Remakes of Comedies as Dramas

Most remakes (all that I can think of, with one exception) are remakes of dramas as dramas, or remakes of dramas as comedies.

Have there been any remakes of comedies as dramas?

I am aware of the series “The Brady’s” which tried to tell stories about the family from The Brady Bunch as drama instead of comedy.

Any others, though? Hopefully better attempts?

Today I was thinking it would be fun to rewrite some old comedies as dramas. The Honeymooners, Hogan’s Heroes, My Favorite Martian, are the three that come to mind.

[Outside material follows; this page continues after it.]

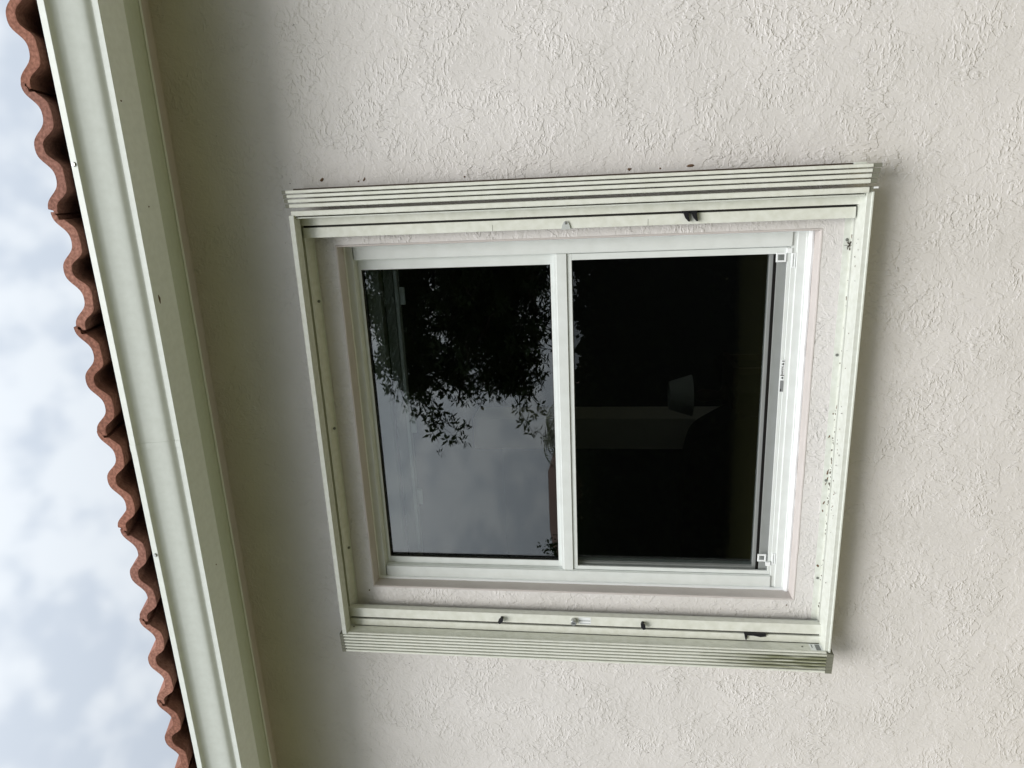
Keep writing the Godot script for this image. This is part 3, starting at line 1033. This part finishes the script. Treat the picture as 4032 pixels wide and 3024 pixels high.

I was even thinking F-Troop could be done sort of this way, though it would have to be a story along the lines of Catch-22 or something like that, so that would be a sort of dark comedy, rather than a straight drama. But I mean to include the possibility of dark comedy in the kind of drama I’m thinking of. I mean, that’s basically what you get when you combine the absurdity of a sitcom premise with any attempt at serious plotting.

Has something like this ever been done? Successfully?

-FrL-

Trapper John, MD. Trapper from MASH becomes annoying Pernell Roberts.

This isn’t quite the same thing, but the character of Lou Grant went from the comedy program The Mary Tyler Moore Show to the drama program Lou Grant.

I kinda get the impression that people who watched Buffy the Vampire Slayer weren’t tuning in in the hope that they’d be treated to more PeeWee Herman dying in an alley.

And… that’s a whoosh.

What’s the story behind your comment?

-FrL-

Hogan’s Heroes was essentially a comic remake of
Stalag 17 , a drama with comedic moments.

Tim Burton’s Batman was arguably a less-comedic remake of Adam West’s.

Mayberry RFD was intended as a continuation of The Andy Griffith Show. IMDB calls it a comedy, but I remember differently.

That’s an interesting idea. When I was a kid, I remember people around me thinking of Burton’s Batman as being in some way a complete rejection of the TV series. But come to think of it, many of the TV series’ elements are there in Burton’s film.

But I never followed the comics, so I don’t know what to chalk up to the Batman mythos in general and what to chalk up to the series, if anything.

-FrL-

The referenced scene was in the movie Buffy the Vampire Slayer - Paul Rubens played one of the vampires, and he spent…probably about 5 miniutes, total, dying after he got staked. Really over-acted.

The TV series wasn’t nearly that ridiculous. (Which is part of why Joss wanted to do the series - the movie was yanked rather further along the ‘silly’ axis than he’d wanted.)